▸ SOURCE MATERIAL
━━━━━━━━━━━━━━━━━━━━━━━━━━━━━━

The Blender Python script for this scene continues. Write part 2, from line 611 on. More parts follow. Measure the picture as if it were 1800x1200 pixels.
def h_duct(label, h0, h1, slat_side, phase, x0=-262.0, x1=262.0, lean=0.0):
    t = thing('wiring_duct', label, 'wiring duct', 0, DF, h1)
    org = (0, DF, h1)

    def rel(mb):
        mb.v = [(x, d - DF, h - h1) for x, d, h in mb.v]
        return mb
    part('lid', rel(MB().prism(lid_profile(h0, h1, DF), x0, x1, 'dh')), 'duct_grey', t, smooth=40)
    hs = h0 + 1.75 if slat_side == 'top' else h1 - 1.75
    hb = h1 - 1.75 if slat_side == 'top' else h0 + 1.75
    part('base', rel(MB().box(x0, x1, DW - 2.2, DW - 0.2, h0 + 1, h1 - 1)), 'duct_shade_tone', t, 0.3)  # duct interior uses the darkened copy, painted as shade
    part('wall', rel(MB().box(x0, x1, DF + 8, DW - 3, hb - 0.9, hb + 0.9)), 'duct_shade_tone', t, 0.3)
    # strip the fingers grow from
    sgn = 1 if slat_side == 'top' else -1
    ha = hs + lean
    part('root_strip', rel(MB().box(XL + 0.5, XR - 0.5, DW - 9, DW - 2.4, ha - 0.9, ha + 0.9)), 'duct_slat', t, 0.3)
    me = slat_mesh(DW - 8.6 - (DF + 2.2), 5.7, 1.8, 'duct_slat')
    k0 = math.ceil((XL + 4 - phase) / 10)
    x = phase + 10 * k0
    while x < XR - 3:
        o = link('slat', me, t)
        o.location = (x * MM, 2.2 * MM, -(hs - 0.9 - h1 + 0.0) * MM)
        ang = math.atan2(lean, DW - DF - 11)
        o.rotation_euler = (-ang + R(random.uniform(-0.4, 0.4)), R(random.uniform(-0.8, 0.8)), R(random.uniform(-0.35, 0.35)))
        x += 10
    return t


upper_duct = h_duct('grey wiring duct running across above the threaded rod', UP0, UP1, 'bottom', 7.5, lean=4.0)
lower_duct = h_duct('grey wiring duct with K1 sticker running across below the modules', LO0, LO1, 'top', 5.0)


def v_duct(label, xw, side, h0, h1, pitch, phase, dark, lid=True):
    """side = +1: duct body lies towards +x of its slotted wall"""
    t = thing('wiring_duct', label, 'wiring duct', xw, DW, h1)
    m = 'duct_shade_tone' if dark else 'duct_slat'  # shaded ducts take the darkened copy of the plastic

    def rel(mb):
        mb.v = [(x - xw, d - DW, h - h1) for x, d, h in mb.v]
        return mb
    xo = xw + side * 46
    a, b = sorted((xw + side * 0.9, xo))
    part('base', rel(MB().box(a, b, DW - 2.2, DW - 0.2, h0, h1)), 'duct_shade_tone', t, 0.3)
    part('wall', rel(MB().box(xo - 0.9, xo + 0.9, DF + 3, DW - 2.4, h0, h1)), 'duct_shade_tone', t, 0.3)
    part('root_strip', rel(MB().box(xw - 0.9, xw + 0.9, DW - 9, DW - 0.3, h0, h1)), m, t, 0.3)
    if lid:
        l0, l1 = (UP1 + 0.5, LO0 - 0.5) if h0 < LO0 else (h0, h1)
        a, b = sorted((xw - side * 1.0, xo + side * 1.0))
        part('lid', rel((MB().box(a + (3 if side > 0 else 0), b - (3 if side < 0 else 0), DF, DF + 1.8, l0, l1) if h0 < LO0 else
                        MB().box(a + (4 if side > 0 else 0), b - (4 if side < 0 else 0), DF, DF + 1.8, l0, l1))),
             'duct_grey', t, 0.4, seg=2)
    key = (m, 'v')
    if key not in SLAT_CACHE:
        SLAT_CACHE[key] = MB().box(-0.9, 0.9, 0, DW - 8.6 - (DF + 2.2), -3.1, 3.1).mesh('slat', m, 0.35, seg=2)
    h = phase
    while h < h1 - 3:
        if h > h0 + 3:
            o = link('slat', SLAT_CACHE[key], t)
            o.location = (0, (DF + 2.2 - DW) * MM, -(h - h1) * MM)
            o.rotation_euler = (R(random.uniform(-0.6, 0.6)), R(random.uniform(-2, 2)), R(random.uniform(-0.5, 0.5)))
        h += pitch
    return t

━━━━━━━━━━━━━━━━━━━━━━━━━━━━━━

▸ BRIEF
Restate the listing exactly, starting at its first line and ending at the line where "org = (0, DF, h1)" occurs; include both and no other lines.

▸ FULL SOLUTION
The Blender Python script for this scene continues. Write part 2, from line 611 on. More parts follow. Measure the picture as if it were 1800x1200 pixels.
def h_duct(label, h0, h1, slat_side, phase, x0=-262.0, x1=262.0, lean=0.0):
    t = thing('wiring_duct', label, 'wiring duct', 0, DF, h1)
    org = (0, DF, h1)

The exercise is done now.